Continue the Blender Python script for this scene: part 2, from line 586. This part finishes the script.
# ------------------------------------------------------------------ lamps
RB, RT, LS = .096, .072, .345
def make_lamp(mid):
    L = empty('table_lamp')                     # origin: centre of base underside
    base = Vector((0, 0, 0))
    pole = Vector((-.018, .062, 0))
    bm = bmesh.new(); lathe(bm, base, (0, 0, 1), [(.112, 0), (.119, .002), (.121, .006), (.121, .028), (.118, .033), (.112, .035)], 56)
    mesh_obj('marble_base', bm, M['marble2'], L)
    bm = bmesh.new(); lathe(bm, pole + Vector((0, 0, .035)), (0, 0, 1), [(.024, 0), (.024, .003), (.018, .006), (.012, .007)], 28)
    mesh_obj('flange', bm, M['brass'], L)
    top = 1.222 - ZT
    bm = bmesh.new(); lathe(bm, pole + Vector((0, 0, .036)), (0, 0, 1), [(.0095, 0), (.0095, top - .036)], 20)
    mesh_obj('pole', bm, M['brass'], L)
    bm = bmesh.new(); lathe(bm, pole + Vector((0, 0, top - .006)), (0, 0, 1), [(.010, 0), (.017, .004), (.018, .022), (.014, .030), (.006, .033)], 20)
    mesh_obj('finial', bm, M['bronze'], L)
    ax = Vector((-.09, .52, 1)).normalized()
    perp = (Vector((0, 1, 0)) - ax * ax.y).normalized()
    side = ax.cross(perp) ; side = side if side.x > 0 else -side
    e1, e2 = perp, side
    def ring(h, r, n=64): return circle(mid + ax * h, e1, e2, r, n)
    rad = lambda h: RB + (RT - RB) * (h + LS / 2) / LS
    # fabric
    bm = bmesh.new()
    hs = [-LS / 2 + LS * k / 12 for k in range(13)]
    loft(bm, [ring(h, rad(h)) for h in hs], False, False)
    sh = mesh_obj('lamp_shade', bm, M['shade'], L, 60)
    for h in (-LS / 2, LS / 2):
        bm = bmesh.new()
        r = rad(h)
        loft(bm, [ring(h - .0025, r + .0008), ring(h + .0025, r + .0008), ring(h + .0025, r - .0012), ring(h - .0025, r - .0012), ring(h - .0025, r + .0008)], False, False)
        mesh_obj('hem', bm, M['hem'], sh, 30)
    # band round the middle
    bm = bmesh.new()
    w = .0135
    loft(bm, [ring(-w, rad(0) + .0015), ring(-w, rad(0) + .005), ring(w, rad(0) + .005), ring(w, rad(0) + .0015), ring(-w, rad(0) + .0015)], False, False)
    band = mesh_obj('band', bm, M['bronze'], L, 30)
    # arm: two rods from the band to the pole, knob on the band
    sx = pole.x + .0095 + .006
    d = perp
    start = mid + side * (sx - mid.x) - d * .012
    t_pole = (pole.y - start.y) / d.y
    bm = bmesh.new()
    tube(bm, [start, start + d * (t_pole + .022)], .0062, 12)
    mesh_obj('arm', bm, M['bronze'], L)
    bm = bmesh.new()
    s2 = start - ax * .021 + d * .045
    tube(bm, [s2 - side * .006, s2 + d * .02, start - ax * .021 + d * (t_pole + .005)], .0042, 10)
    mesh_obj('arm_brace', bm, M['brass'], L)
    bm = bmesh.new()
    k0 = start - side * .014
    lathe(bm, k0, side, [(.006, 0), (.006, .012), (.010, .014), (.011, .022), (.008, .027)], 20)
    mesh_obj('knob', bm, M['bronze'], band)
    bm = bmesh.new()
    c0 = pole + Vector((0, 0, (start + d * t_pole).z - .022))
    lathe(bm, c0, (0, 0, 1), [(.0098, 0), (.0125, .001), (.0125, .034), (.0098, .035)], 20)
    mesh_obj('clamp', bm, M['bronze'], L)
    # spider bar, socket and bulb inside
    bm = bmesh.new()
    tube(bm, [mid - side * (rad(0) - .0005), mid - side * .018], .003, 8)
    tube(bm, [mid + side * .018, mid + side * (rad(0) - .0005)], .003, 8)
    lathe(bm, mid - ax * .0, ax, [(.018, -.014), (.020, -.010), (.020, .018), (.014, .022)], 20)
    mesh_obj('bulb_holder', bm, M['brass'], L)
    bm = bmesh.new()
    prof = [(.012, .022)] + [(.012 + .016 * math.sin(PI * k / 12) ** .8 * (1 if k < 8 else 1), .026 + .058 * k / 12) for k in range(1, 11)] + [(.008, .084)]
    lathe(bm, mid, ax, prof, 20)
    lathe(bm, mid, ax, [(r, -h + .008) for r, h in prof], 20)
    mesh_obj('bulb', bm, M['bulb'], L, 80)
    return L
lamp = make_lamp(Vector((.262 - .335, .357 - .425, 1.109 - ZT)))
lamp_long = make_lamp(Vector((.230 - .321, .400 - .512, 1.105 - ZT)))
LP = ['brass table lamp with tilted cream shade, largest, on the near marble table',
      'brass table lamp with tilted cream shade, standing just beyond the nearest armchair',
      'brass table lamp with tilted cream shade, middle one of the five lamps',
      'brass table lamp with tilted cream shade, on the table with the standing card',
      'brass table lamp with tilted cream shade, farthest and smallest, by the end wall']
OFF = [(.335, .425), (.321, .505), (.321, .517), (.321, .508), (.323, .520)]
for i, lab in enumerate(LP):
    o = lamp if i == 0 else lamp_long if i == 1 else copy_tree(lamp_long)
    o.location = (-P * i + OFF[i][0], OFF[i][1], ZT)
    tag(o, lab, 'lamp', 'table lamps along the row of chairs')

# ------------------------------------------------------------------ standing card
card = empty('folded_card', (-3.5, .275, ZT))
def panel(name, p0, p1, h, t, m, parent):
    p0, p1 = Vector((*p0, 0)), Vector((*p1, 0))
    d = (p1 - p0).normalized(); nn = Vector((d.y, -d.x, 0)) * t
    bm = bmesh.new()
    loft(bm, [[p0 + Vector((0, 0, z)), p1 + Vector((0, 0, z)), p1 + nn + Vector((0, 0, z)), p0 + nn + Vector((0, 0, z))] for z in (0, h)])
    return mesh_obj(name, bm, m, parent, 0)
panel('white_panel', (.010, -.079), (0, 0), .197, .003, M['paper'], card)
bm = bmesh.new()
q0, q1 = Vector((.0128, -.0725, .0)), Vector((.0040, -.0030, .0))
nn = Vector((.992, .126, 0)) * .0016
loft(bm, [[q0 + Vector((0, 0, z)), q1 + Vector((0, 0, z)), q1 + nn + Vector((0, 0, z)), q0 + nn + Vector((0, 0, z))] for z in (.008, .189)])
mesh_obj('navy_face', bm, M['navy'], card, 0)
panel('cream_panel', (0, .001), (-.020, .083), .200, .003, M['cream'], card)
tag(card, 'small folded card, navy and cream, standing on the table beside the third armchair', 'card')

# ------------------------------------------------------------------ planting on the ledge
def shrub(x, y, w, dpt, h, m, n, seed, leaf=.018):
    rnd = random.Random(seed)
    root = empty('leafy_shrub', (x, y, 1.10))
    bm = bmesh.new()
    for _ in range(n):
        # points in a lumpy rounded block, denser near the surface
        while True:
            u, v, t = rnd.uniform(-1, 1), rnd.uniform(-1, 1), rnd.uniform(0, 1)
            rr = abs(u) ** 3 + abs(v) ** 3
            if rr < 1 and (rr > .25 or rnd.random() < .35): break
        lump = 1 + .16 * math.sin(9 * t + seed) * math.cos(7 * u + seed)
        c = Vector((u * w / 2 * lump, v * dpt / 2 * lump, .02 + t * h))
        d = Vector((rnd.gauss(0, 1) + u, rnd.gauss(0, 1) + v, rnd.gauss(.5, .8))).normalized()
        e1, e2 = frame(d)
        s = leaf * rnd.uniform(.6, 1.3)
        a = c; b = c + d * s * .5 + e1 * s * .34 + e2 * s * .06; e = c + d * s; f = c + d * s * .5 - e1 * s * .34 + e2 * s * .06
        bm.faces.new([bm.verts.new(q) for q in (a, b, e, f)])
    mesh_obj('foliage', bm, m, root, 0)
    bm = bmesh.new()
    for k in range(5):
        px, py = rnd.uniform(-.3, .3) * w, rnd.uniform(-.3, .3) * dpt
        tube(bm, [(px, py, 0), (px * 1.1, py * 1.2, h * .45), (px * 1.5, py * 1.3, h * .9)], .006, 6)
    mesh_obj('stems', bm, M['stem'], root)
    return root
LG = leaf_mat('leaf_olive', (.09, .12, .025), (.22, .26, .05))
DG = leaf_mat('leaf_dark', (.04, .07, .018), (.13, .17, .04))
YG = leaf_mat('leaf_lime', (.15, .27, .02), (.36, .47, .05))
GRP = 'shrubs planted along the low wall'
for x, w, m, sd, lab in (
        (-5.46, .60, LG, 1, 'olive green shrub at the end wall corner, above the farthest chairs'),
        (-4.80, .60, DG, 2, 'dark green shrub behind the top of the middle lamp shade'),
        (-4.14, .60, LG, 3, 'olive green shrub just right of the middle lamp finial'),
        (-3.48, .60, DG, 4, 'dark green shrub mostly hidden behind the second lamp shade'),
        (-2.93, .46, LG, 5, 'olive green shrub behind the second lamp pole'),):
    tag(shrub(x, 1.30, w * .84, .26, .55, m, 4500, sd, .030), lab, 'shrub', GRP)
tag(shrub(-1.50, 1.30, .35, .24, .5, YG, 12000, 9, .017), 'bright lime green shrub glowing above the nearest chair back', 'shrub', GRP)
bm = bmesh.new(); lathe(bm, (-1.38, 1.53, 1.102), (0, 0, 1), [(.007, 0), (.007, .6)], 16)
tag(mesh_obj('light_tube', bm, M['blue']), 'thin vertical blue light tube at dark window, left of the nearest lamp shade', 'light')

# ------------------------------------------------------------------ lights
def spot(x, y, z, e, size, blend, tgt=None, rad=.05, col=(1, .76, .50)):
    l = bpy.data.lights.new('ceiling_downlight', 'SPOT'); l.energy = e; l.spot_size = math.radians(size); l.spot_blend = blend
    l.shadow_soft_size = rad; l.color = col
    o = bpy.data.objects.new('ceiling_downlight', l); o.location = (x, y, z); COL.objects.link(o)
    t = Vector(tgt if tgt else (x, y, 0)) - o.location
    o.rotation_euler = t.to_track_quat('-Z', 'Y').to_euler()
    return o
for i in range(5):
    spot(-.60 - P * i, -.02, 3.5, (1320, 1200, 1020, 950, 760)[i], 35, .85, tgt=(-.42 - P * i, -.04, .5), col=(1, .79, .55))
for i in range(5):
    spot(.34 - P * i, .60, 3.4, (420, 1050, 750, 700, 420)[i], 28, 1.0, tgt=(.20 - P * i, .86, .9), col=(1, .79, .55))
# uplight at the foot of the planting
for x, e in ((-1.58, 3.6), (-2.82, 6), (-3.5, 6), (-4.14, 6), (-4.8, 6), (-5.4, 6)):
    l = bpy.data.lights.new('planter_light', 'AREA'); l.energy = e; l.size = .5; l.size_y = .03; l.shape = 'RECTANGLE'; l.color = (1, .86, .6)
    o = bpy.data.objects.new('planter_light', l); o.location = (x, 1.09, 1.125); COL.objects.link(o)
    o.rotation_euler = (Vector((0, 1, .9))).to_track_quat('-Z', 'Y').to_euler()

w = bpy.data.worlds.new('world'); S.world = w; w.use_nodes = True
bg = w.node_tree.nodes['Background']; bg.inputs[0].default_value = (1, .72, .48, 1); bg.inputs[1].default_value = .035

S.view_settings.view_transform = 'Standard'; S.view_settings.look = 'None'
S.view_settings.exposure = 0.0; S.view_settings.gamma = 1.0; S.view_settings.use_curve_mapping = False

▶ [PROBLEM DETAILS]
Copy each line of the data above that holds "from".

▶ [EXERCISE SOLUTION]
Continue the Blender Python script for this scene: part 2, from line 586. This part finishes the script.
    # arm: two rods from the band to the pole, knob on the band